BEGIN Data excerpt

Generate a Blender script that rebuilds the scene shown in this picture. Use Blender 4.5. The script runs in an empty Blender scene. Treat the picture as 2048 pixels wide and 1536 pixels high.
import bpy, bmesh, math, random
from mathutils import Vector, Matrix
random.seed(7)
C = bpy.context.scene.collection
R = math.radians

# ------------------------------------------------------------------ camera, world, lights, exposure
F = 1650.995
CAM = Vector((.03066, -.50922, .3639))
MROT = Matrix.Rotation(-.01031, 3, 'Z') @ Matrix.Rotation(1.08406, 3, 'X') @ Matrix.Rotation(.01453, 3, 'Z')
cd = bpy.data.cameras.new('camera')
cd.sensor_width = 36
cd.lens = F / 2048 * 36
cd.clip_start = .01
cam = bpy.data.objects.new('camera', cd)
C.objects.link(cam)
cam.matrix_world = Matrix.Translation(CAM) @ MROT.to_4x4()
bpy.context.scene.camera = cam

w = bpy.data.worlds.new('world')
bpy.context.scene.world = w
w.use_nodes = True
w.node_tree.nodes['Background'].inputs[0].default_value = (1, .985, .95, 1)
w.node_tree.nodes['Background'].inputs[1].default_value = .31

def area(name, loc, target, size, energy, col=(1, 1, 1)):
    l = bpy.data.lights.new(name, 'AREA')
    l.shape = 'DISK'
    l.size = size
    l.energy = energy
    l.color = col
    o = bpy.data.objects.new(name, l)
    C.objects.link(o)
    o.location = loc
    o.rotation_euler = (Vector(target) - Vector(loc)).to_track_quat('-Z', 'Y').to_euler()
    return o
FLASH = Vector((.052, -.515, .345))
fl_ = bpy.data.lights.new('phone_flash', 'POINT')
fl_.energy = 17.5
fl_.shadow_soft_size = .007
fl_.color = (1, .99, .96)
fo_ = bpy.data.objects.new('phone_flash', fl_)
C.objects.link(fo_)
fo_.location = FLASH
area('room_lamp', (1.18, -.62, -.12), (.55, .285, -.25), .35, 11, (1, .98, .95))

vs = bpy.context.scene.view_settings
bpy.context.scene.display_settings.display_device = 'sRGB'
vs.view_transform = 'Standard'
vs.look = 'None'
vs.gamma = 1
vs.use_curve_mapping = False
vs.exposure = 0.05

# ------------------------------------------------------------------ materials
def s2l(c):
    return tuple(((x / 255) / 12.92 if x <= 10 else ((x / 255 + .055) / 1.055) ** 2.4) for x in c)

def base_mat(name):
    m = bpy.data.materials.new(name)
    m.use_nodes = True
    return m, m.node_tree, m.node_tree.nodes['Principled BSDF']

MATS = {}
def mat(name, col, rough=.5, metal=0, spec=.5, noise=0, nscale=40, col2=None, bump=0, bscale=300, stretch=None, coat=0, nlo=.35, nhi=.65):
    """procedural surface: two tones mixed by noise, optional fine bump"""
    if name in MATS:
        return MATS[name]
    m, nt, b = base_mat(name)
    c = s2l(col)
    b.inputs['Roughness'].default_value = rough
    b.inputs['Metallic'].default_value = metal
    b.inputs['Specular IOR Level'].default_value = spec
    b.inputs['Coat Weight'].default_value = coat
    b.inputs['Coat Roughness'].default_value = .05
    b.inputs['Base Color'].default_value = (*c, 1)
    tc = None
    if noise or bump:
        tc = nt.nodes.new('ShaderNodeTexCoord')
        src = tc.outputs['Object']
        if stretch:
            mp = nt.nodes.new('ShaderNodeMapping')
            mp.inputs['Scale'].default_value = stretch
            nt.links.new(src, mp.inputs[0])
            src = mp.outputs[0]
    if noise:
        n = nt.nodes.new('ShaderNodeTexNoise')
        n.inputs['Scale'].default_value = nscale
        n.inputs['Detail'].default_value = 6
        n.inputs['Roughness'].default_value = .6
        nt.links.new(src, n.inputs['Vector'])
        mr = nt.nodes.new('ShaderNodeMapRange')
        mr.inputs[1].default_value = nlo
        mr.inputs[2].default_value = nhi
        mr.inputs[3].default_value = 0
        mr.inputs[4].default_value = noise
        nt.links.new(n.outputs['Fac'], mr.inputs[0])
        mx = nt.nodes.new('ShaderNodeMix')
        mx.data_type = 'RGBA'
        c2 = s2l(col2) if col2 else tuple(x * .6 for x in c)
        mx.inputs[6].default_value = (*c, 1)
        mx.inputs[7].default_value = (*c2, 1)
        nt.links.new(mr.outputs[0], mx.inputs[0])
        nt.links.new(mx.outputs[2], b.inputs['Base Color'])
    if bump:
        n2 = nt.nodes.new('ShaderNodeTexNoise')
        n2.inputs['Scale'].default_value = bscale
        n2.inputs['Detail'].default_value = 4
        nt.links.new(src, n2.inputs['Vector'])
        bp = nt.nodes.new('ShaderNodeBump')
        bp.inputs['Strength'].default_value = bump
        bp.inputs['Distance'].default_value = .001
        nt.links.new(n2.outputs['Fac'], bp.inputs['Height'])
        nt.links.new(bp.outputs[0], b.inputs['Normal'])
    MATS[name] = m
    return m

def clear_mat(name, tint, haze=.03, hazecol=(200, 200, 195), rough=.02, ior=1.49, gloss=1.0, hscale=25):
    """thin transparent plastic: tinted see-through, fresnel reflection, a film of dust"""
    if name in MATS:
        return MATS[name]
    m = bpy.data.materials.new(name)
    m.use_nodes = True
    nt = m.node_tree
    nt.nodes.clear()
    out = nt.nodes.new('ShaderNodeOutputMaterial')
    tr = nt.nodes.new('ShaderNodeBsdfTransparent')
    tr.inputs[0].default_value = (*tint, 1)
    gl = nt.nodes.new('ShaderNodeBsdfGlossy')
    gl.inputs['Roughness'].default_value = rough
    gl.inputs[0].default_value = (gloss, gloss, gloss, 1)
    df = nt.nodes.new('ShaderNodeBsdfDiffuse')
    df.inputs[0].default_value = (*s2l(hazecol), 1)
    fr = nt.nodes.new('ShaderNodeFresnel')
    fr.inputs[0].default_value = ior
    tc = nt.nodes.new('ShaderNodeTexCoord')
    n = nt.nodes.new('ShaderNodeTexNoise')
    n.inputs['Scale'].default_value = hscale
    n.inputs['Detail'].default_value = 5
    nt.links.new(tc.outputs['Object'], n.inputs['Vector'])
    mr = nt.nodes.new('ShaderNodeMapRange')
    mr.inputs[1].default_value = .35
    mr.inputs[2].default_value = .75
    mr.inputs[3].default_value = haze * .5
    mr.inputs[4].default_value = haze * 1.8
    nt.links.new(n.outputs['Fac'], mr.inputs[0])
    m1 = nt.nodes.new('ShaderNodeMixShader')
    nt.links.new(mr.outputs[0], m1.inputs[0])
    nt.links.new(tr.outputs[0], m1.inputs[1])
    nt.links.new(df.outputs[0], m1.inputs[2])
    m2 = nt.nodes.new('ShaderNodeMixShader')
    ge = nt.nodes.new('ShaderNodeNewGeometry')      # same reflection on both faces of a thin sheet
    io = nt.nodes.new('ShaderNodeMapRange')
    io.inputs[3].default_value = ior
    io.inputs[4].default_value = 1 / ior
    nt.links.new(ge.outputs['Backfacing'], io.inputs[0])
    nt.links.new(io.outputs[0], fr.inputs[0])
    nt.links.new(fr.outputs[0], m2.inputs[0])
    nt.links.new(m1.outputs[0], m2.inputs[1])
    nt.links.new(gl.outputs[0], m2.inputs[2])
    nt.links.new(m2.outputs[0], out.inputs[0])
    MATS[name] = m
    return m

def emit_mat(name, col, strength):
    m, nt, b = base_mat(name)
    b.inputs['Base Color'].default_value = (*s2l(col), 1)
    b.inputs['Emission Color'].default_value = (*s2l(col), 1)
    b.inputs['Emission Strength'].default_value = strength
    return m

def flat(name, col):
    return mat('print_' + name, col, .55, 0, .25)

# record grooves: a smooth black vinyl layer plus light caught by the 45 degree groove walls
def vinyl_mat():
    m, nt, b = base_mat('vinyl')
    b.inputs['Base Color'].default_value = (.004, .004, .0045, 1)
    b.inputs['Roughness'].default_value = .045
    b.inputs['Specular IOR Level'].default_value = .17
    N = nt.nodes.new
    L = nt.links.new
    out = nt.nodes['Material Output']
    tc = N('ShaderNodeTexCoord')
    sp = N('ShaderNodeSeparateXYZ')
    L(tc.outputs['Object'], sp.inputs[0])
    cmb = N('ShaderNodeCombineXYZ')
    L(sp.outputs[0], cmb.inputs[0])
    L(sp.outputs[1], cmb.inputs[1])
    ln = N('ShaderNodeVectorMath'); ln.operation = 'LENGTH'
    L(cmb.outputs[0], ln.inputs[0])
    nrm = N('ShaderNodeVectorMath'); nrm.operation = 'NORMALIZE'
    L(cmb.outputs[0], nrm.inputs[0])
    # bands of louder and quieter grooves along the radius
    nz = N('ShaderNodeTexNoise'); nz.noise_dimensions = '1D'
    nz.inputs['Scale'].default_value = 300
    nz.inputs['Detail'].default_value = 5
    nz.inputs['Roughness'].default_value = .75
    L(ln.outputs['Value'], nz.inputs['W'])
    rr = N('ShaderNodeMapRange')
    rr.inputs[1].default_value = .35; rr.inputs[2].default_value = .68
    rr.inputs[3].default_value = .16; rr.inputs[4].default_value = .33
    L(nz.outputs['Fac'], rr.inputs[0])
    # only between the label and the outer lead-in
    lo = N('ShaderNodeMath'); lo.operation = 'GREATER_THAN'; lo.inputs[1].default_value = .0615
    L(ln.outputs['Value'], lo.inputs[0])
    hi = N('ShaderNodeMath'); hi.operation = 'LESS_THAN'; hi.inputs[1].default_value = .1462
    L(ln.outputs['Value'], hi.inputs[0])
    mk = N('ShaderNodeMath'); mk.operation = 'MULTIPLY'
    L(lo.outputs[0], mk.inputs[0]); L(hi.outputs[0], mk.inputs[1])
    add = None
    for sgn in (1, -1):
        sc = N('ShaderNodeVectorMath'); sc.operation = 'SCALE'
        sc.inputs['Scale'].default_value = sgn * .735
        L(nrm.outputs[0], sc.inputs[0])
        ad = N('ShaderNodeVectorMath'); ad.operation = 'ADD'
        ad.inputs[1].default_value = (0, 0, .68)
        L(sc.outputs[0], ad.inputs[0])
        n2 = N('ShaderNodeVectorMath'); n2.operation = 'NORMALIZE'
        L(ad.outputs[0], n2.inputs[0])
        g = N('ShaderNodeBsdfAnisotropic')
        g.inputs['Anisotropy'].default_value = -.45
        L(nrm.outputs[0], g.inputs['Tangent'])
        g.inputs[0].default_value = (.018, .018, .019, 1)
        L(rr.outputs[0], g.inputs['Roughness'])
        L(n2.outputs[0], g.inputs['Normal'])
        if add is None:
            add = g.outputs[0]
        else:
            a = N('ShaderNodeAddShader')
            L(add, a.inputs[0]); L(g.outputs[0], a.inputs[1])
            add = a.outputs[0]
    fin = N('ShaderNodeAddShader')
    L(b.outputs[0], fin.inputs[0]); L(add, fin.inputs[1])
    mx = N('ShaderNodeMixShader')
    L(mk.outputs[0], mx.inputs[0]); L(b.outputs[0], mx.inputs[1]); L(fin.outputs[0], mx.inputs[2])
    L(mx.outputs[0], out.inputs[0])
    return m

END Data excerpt

§ Requirements: Quote exactly the first line of the data and every line after it through the one holding "w.node_tree.nodes['Background'].inputs[1].default_value = .31".

§ Worked solution:
Generate a Blender script that rebuilds the scene shown in this picture. Use Blender 4.5. The script runs in an empty Blender scene. Treat the picture as 2048 pixels wide and 1536 pixels high.
import bpy, bmesh, math, random
from mathutils import Vector, Matrix
random.seed(7)
C = bpy.context.scene.collection
R = math.radians

# ------------------------------------------------------------------ camera, world, lights, exposure
F = 1650.995
CAM = Vector((.03066, -.50922, .3639))
MROT = Matrix.Rotation(-.01031, 3, 'Z') @ Matrix.Rotation(1.08406, 3, 'X') @ Matrix.Rotation(.01453, 3, 'Z')
cd = bpy.data.cameras.new('camera')
cd.sensor_width = 36
cd.lens = F / 2048 * 36
cd.clip_start = .01
cam = bpy.data.objects.new('camera', cd)
C.objects.link(cam)
cam.matrix_world = Matrix.Translation(CAM) @ MROT.to_4x4()
bpy.context.scene.camera = cam

w = bpy.data.worlds.new('world')
bpy.context.scene.world = w
w.use_nodes = True
w.node_tree.nodes['Background'].inputs[0].default_value = (1, .985, .95, 1)
w.node_tree.nodes['Background'].inputs[1].default_value = .31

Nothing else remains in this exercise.